I guess you could say I have a penchant for the stranger plant representatives of the world. It's all relative, of course. What is an everyday plant in South Africa, for instance, is exotic for me here in the Great Lakes region.


Two years ago, I somehow discovered, and immediately fell for, South African bulbs. I learned that amaryllis, gladiolus, Agapanthus, Clivia, Crinum, Eucomis (pineapple lily), Freesia, and Kniphofia (red hot poker) all come from Africa. The list also is a partial round-up of those I've grown.


Gladiolus 'Lucky Star' is one of my favorite African flowers.

Bulbs that aren't as common are, of course, the ones I'm most interested in. I found Telos Rare Bulbs, a wonderful resource for the unusual geophyte collector. (Geophyte is the collective title for a plant with an underground storage organ.)

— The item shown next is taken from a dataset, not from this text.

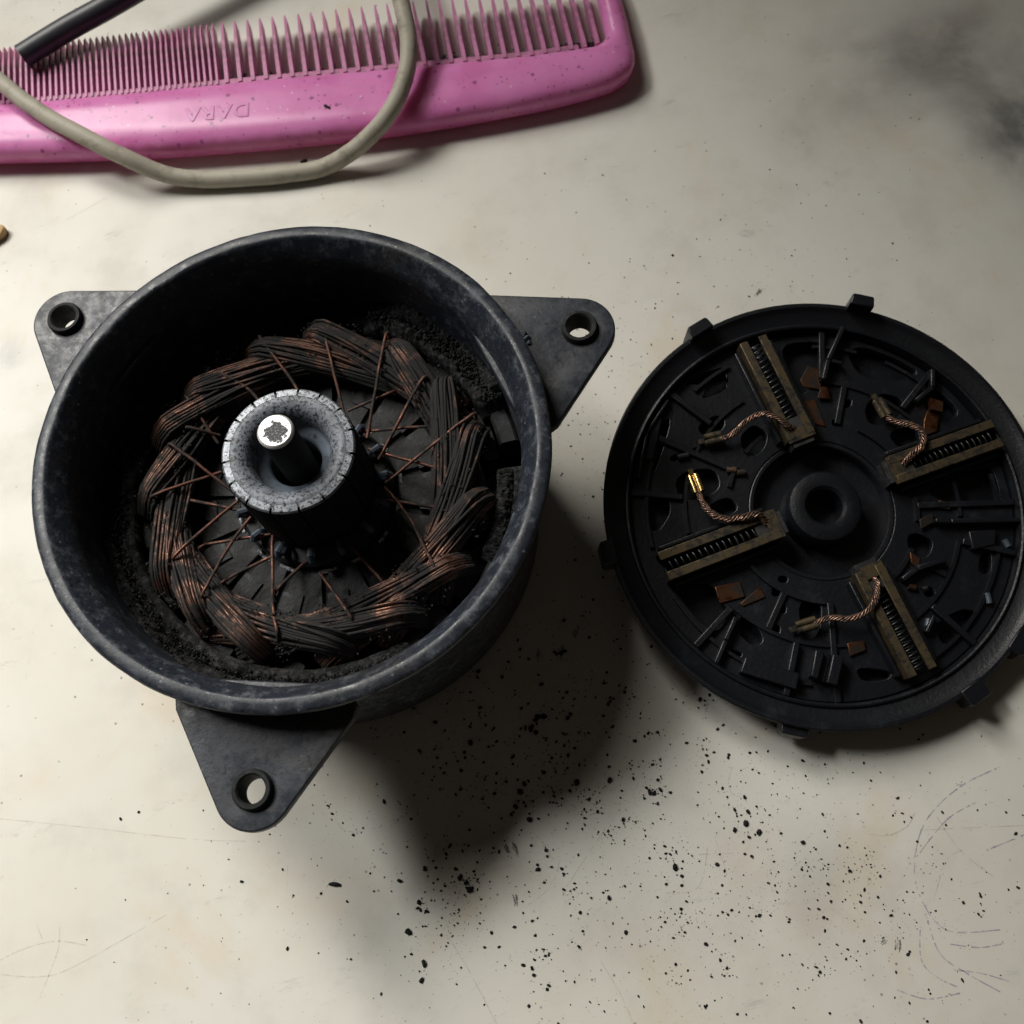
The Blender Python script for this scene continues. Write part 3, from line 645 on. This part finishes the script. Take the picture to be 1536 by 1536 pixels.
for poly, z in (([(4, 32.7), (7, 36), (10.0, 33.9), (8.3, 29.1), (4.3, 30.8)], -3.0), ([(6.6, 27.1), (8.2, 29.8), (10.1, 29.2), (9.6, 26.1)], -2.4), ([(2.4, 27), (6.3, 27.3), (6.9, 19.7), (3.8, 21.3)], -3.2),
                ([(30.1, 16.1), (31.8, 18.6), (34.3, 17), (32.4, 12.8), (28.9, 12.4)], -2.6), ([(-29.7, -12.8), (-23.6, -12.8), (-23.4, -16.6), (-29.5, -16.9)], -3.1), ([(-25, -17.8), (-19.4, -15), (-18.6, -17.6), (-24.5, -18.7)], -3.2),
                ([(-3.6, -31.8), (.4, -32.0), (.2, -34.3), (-3.8, -34.9)], -2.8), ([(21.4, -7.3), (25, -6.4), (24.5, -8.8), (21, -9.7)], -2.4), ([(27.6, -3.6), (31, -5.2), (29.4, -6.5), (26.9, -5.5)], -2.8), ([(16.9, -14.2), (18.9, -16.3), (17.7, -18.9), (16.4, -16.8)], -2.6)):
    o = MB().prism(poly, z-.5, z).build('copper_strip', COPPER, lid)
    bv = o.modifiers.new('bevel', 'BEVEL'); bv.width = .2*MM; bv.segments = 2
MB().prism([(32.0, 18.2), (34.4, 16.9), (35.4, 19.3), (32.7, 21.0)], -2.9, -.9).build('copper_strip', COPPER, lid)
for (a, b), m_ in ((((14.1, -22.1), (15.6, -22.8)), COPPER), (((-19.6, 14.1), (-17.5, 13.6)), BRAID), (((-30.3, 19.5), (-27.6, 19.6)), SPRING), (((39.5, -16.1), (39.9, -17.9)), STEEL), (((31.4, -27.4), (31.2, -29.8)), STEEL), (((15.6, -32), (16.4, -30.4)), STEEL), (((-15.6, 12.5), (-17.4, 12.9)), BRASS), (((18.2, -23.4), (17, -23.6)), SPRING)):
    MB().tube([(*a, -2.9), (*b, -2.9)], .75, 10).build('contact_pin', m_, lid, ang=40)

# ------------------------------------------------------------------ comb
comb = empty('comb', (-30, 225, 0), 'pink speckled plastic hair comb with fine and coarse teeth', 'comb')
CO = Vector((-30, 225))
lo = [(-170, 246.5), (-136.1, 236.9), (-124.2, 234), (-85, 224.9), (-46.3, 217.9), (-7.9, 212.8), (30.7, 210.7), (50.4, 211.3), (57.6, 213), (61.4, 216.4), (62.7, 221)]
up = [(56, 228.5), (54.4, 226.6), (51.8, 225.8), (34.1, 227.4), (-4.5, 233.5), (-43.5, 239.9), (-83.3, 245.8), (-123.5, 252.4), (-170, 261)]
lo_s = [(p.x, p.y) for p in smooth_path([(x, y, 0) for x, y in lo], 5)]
outl = lo_s+[(63.6, 232), (63.9, 245), (63.2, 258), (61, 262), (58.6, 261), (57.6, 256), (57.0, 244)]+up
def domed(name, outline, m, parent, ze, zt, zb, wt, wb, step=1.3):
    from mathutils.geometry import delaunay_2d_cdt
    B = []
    for (x0, y0), (x1, y1) in zip(outline, outline[1:]+outline[:1]):
        n = max(1, int(math.hypot(x1-x0, y1-y0)/step))
        B += [Vector((x0+(x1-x0)*k/n, y0+(y1-y0)*k/n)) for k in range(n)]
    nb = len(B); E = [(B[i], B[(i+1) % nb]) for i in range(nb)]
    def dist(p):
        best = 1e9
        for a, b in E:
            ab = b-a; t = max(0, min(1, (p-a).dot(ab)/max(ab.length_squared, 1e-9))); d = (p-a-ab*t).length_squared
            if d < best: best = d
        return math.sqrt(best)
    def inside(p):
        c = False
        for a, b in E:
            if (a.y > p.y) != (b.y > p.y) and p.x < (b.x-a.x)*(p.y-a.y)/(b.y-a.y)+a.x: c = not c
        return c
    xs = [b.x for b in B]; ys = [b.y for b in B]; pts = list(B); y = min(ys); row = 0
    while y < max(ys):
        x = min(xs)+(row % 2)*.8
        while x < max(xs):
            p = Vector((x, y))
            if inside(p) and dist(p) > .45: pts.append(p)
            x += 1.7
        y += 1.1; row += 1
    V, _, F, *_r = delaunay_2d_cdt(pts, [(i, (i+1) % nb) for i in range(nb)], [], 1, 1e-5)
    D = [dist(v) if k >= 0 else 0 for k, v in enumerate(V)]
    def prof(d, w): q = min(1, d/w); return math.sqrt(max(0, 1-(1-q)**2))
    n = len(V); bset = [d < 1e-4 for d in D]
    vs = [(v.x, v.y, ze+(zt-ze)*prof(d, wt)) for v, d in zip(V, D)]; idx = list(range(n))
    for i in range(n):
        if not bset[i]: idx[i] = len(vs); vs.append((V[i].x, V[i].y, ze+(zb-ze)*prof(D[i], wb)))
    fs = [tuple(f) for f in F]+[tuple(idx[i] for i in reversed(f)) for f in F]
    return MB().add(vs, fs).build(name, m, parent, ang=80)
domed('comb_spine', [(x-CO.x, y-CO.y) for x, y in outl], PINK, comb, 6.4, 9.8, .4, 7.5, 3.0)
def interp(tab, x):
    for (x0, y0), (x1, y1) in zip(tab, tab[1:]):
        if x0 <= x <= x1: return y0+(y1-y0)*(x-x0)/(x1-x0)
    return tab[-1][1]
upt = sorted(up)
web = [(x, interp(upt, x)-2) for x in range(-168, 54, 6)]+[(x, interp(upt, x)+2.6) for x in range(48, -169, -6)]
plate('tooth_root', [[(x-CO.x, y-CO.y) for x, y in web]], 3.6, 6.4, .5, TEETH, comb, 2)
def tooth_mesh(w, ln, nm):
    st = [(-1.5, w), (2, w), (ln*.6, w*.85), (ln*.93, w*.55), (ln, w*.22)]; vs = []; fs = []
    for y, ww in st:
        zz = .35+.65*min(1, ww/w*1.15)
        vs += [(-ww/2, y, 4.6-2.7*zz), (ww/2, y, 4.6-2.7*zz), (ww*.38, y, 4.6+2.2*zz), (-ww*.38, y, 4.6+2.2*zz)]
    for i in range(len(st)-1):
        for k in range(4): fs.append((i*4+k, i*4+(k+1) % 4, i*4+4+(k+1) % 4, i*4+4+k))
    fs += [(3, 2, 1, 0), tuple(len(st)*4-4+k for k in range(4))]
    return MB().add(vs, fs).mesh(nm, TEETH, True, 40)
fine_me = tooth_mesh(.92, 21.6, 'fine_tooth'); coarse_me = tooth_mesh(1.55, 24.0, 'coarse_tooth')
def put_tooth(me, name, x, ln0):
    y = interp(upt, x)+2.2; tip = 275.7+(256.3-275.7)*(x+123)/143
    o = link(name, me, comb); o.location = ((x-CO.x)*MM, (y-CO.y)*MM, 0); o.scale = (1, (tip-y)/ln0, 1)
    o.rotation_euler = (0, 0, -.03+random.uniform(-.008, .008))
x = -150
while x < -56: put_tooth(fine_me, 'fine_tooth', x, 21.6); x += 1.78
x = -54.6
while x < 55: put_tooth(coarse_me, 'coarse_tooth', x, 24.0); x += 3.86
GRIME = mat_plain('brown_comb_grime', (.035, .026, .022), (.09, .06, .055), .9, 500)
gr = MB()
for _ in range(1500):
    x = random.uniform(-54, 54) if random.random() < .75 else random.uniform(-140, -55)
    y = interp(upt, x)+2.6+abs(random.gauss(0, 1.0 if x > -54 else .6))
    gr.lump((x-CO.x, y-CO.y, random.uniform(2.6, 4.8)), random.uniform(.25, .65), .8)
tag(gr.build('root_grime', GRIME, comb, ang=80), 'dark fluffy dirt packed between the tooth roots', kind='stuff')
fc = bpy.data.curves.new('letters', 'FONT'); fc.body = 'DARA'; fc.size = 6.6*MM; fc.extrude = .06*MM; fc.bevel_depth = .2*MM; fc.align_x = 'CENTER'; fc.align_y = 'CENTER'; fc.space_character = 1.12
t = bpy.data.objects.new('t', fc); C.objects.link(t); bpy.context.view_layer.update()
me = bpy.data.meshes.new_from_object(t.evaluated_get(bpy.context.evaluated_depsgraph_get())); bpy.data.objects.remove(t)
me.materials.clear(); me.materials.append(PINK)
o = link('embossed_lettering', me, comb); o.location = ((-57.8-CO.x)*MM, (229.6-CO.y)*MM, 9.72*MM); o.rotation_euler = (0, 0, PI-.155)
o['label'] = 'raised lettering on the spine, upside down in the picture'

# ------------------------------------------------------------------ cables
cp = [(-134.9, 277.3, 16), (-118.7, 253.8, 14), (-107, 239.2, 13.4), (-95.6, 228.4, 12.4), (-86.2, 221.2, 9.6), (-76.6, 216.6, 4.6), (-65.5, 212.9, 2.7), (-53.7, 210.7, 2.65), (-42.2, 208.8, 2.65), (-30.8, 208.2, 3.0), (-19.4, 209.3, 7.6), (-9.6, 213.6, 12.4), (-2.9, 222.5, 15), (0, 233.2, 17), (.4, 247, 18), (-1.7, 271, 18), (-8, 300, 14)]
P = smooth_path(cp, 10)
P = [(p.x+.25*fbm(i*.09, 0, 1), p.y+.25*fbm(i*.09, 3, 1), p.z) for i, p in enumerate(P)]
rr = [2.46+.06*fbm(i*.3, 1, 1) for i in range(len(P))]
cb = MB().tube(P, rr, 20)
o = cb.build('grey_cable', GREY, None, ang=60); tag(o, 'dirty grey round cable looping across the pink comb', 'cable')
sl = smooth_path([(-113.6, 265.5, 10), (-105.6, 268.8, 10.5), (-96.8, 271.6, 11.5), (-83.7, 275, 13), (-55.6, 286, 14), (-20, 300, 14)], 8)
s_ = MB().tube(sl, 3.45, 28, caps=False); s_.tube(sl, 2.7, 24, caps=False)
e0 = len(s_.v)//2
n1 = len(sl)*28; s_.f += [(k, (k+1) % 28, n1+((k+1)*24//28) % 24, n1+(k*24//28) % 24) for k in range(28)]
o = s_.build('cable_sleeve', BLACKP, None, ang=60); tag(o, 'black rubber sleeve with a cut open end above the fine comb teeth', 'cable sleeve')

# ------------------------------------------------------------------ small bits
q = MB(); q.prism([(-134, 206.4), (-126.2, 210.2), (-125.0, 212.4), (-126.2, 213.8), (-134, 211)], .0, 2.4)
o = q.build('wood_chip', TAN); tag(o, 'small tan chip at the left edge of the table', 'wood chip')
bv = o.modifiers.new('bevel', 'BEVEL'); bv.width = .5*MM; bv.segments = 2
big = [(-57.9, 15.2, .8), (-29.2, 11.1, .9), (-28, 9.4, .8), (-27.5, 7.9, 1.0), (-29.7, 12.7, .7), (-17.2, 47.2, .9), (-21.5, 39.9, .9), (-15.1, 38.8, .5), (2.5, 40.5, .8), (1.3, 25.9, .95), (-5.5, 29.4, .75), (-14.8, 22, .8), (9.4, 15.7, .6), (-36.8, 14.5, .75), (-42.7, 13.2, .7), (-34.1, 14.1, .5),
 (-4.6, -1.9, .6), (-10.8, 5.9, .6), (-19, -9.5, .55), (-17.3, -10.7, .55), (-14.3, -14.7, .5), (-17.2, -12.1, .5), (-19.7, -18.1, .55), (17.3, -25.5, .6), (4.3, -7.6, .6), (-6.3, -8.5, .5), (2.4, .1, .65), (20.9, -13.4, .55), (13.7, -16, .5), (34.4, 12.5, .65), (37.2, 11.4, .65), (33.5, 8.2, .7), (47.4, 2.8, .65), (35.6, 2.1, .5),
 (55.5, -5.1, .6), (49.9, -10.6, .55), (6.5, 64, .6), (-78.5, 20.4, .5), (-105.5, 40.2, .45), (-101, 40.8, .4), (58, 156.8, .5), (6.4, 1.6, .5), (16.4, 32.4, .6), (35.7, 30.7, .5), (37.4, 14.8, .55), (-24.5, 34, .6), (-8, 45, .6), (10, 44, .55), (-2, 50, .7), (14, 24, .5)]
cm = []
for k in range(6):
    l = MB()
    for j in range(random.choice((1, 2, 2, 3))): l.lump((random.uniform(-.45, .45), random.uniform(-.45, .45), 0), random.uniform(.7, 1.05), .75)
    cm.append(l.mesh('carbon_crumb', SOOT, True, 60))
for i, (x, y, r) in enumerate(big):
    o = link('carbon_crumb', cm[i % 6]); o.location = (x*MM, y*MM, .02*MM); o.scale = (r*.82,)*3; o.rotation_euler = (0, 0, random.uniform(0, 6))
    if i == 0: o.scale = (1.5, .6, .7); o.rotation_euler = (0, 0, .25-.4)
    tag(o, 'elongated black carbon chip left of the shadow, below the lug', 'crumb') if i == 0 else tag(o, 'tiny black carbon crumb lying on the off-white table', 'crumb', 'carbon crumbs scattered on the table')
o = link('carbon_flake', cm[1]); o.location = (-26.5*MM, 222.8*MM, 9.75*MM); o.scale = (.65, 1.3, .4); o.rotation_euler = (0, 0, .6)
tag(o, 'dark flake lying on the spine of the pink comb', 'crumb')
o = link('carbon_flake', cm[2]); o.location = (-37.3*MM, 214.2*MM, .02*MM); o.scale = (1.2, .8, .6)
tag(o, 'dark flake on the table in the shadow of the comb', 'crumb')
dust = MB()
def spray(n, cx, cy, sx, sy, r0, r1):
    for _ in range(n):
        x, y = random.gauss(cx, sx), random.gauss(cy, sy)
        if y < -45 or abs(x) > 135: continue
        r = r0*(r1/r0)**(random.random()**2.2)
        dust.lump((x, y, .01), r, .6)
spray(1100, 0, 26, 28, 20, .05, .42)
spray(2500, 5, 15, 45, 40, .03, .10)
spray(600, 22, 0, 34, 20, .05, .34)
spray(560, 47, -10, 24, 18, .05, .40)
spray(260, -10, 42, 16, 14, .10, .5)
spray(800, 20, 95, 14, 28, .05, .26)
spray(420, 62, 138, 34, 16, .05, .26)
spray(300, -60, 25, 26, 22, .05, .22)
spray(200, -20, 60, 90, 90, .05, .16)
spray(160, -31, 5, 3.5, 5, .06, .3)
for _ in range(95):
    cx, cy = random.gauss(0, 24), random.gauss(22, 22); sg = random.uniform(.6, 2.6)
    spray(random.randint(4, 22), cx, cy, sg, sg*random.uniform(.4, 1.4), .05, random.choice((.3, .45, .8)))
for _ in range(40):
    cx, cy = random.gauss(48, 18), random.gauss(-12, 12); sg = random.uniform(.6, 2.4)
    spray(random.randint(4, 16), cx, cy, sg, sg*random.uniform(.4, 1.4), .05, random.choice((.25, .4, .5)))
spray(150, 120, 120, 30, 50, .05, .2)
o = dust.build('carbon_dust', SOOT, None, ang=80); tag(o, 'fine black carbon dust sprinkled over the table around the motor', 'carbon dust', None, 'stuff')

Nerine (pronounced NARE-een), is a southern African native, a relative of the well-known amaryllis. According to the authors of The Color Encyclopedia of Cape Bulbs, one of the most striking features of Nerine flowers is the glitter of reflected sunlight on the tepal (quasi-petal) surface.


Table Mountain Butterfly from Africa

Another fascinating fact is Nerine's pollination partner: the large satyrid butterfly known as the Table Mountain Beauty, based on its stomping ground on the pride of Table Mountain, a flat-topped mountain forming a prominent landmark overlooking the city of Cape Town in South Africa. This butterfly's scientific name is Aeropetes tulbaghia.




Nerine 'Venus' shows of its glittery petals.

I also found a variety called 'Ella K', at Easy to Grow Bulbs.


Nerine 'Ella K' is a gorgeous white version of the African plant.

Last year, I'd lost track of my Nerine, forgetting, for instance, which pots I'd planted them in. I lugged all of my tender potted plants from the patio to various nooks and crannies of the garage, work room, and crawl space. So wherever they ended up last summer, they failed to bloom. But this year, I discovered two pots with bulbs I didn't recognize. (I blame a combination of diminishing memory power and hundreds of plants.)


Bulbs of Nerine like to be crowded. I'm hoping they're happy enough to bloom this year.

So now comes the reason for my love for the unusual: will these pots of bulbs, just recently identified, bloom this year? Many bulbs resent being disturbed. So whatever they decide to do, I'll be saving them again for next year. It's certainly worth it for me to see these exotic flowers once again.